To do. In the listing below, find every line containing "pixels" and copy it out.

Provided material.
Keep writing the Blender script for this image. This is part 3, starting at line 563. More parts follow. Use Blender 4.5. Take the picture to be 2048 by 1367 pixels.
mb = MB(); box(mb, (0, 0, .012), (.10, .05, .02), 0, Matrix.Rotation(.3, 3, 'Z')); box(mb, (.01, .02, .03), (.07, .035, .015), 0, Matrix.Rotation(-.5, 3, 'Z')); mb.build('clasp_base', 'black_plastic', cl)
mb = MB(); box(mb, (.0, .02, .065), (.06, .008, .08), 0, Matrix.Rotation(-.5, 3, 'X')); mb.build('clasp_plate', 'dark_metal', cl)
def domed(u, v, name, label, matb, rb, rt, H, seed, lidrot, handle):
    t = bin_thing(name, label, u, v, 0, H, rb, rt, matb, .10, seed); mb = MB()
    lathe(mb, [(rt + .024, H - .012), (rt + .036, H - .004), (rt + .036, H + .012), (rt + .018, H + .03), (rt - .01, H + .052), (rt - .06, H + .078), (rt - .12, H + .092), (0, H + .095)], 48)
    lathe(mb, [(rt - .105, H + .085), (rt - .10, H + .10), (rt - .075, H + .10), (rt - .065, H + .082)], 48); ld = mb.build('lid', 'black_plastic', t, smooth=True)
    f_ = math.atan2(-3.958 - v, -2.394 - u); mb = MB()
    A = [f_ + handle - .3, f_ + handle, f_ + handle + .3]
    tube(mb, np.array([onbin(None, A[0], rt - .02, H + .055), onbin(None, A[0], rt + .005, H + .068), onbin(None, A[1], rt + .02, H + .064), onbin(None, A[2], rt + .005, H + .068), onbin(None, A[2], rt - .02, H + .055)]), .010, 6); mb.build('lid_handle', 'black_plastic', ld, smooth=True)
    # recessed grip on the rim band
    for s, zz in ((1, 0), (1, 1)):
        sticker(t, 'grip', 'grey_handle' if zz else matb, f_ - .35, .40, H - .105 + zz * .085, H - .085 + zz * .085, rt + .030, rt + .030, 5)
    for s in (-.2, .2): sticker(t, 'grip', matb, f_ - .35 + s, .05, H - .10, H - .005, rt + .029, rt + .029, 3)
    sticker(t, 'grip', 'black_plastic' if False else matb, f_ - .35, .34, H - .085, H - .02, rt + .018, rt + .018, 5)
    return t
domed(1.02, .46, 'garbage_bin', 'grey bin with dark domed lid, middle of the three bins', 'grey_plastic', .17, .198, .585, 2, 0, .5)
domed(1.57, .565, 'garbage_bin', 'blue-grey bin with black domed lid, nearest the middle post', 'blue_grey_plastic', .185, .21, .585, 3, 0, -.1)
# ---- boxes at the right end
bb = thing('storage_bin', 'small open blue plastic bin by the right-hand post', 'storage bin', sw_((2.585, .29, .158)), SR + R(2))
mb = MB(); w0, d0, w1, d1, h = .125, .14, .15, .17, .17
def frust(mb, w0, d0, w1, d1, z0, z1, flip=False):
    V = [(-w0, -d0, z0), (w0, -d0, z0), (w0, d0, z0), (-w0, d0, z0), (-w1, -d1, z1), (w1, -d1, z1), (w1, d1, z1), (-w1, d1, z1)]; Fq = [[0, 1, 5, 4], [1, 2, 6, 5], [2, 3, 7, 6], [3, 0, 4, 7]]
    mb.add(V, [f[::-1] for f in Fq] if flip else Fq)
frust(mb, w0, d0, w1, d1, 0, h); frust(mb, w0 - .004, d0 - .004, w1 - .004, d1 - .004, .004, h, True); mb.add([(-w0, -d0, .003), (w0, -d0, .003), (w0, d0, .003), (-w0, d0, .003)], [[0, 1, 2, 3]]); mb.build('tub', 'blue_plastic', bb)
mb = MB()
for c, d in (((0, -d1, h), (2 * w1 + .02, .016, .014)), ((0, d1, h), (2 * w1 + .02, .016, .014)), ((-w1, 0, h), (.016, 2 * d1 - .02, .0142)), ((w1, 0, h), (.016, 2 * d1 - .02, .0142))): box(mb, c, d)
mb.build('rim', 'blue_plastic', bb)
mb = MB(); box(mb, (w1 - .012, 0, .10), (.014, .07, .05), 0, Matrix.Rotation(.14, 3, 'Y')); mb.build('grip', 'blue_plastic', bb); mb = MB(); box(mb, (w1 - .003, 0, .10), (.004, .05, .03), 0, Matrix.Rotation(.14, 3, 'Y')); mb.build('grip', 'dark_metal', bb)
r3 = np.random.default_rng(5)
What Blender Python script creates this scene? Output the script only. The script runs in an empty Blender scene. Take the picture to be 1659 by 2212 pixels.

Output for this task.
Keep writing the Blender script for this image. This is part 3, starting at line 563. More parts follow. Use Blender 4.5. Take the picture to be 2048 by 1367 pixels.
What Blender Python script creates this scene? Output the script only. The script runs in an empty Blender scene. Take the picture to be 1659 by 2212 pixels.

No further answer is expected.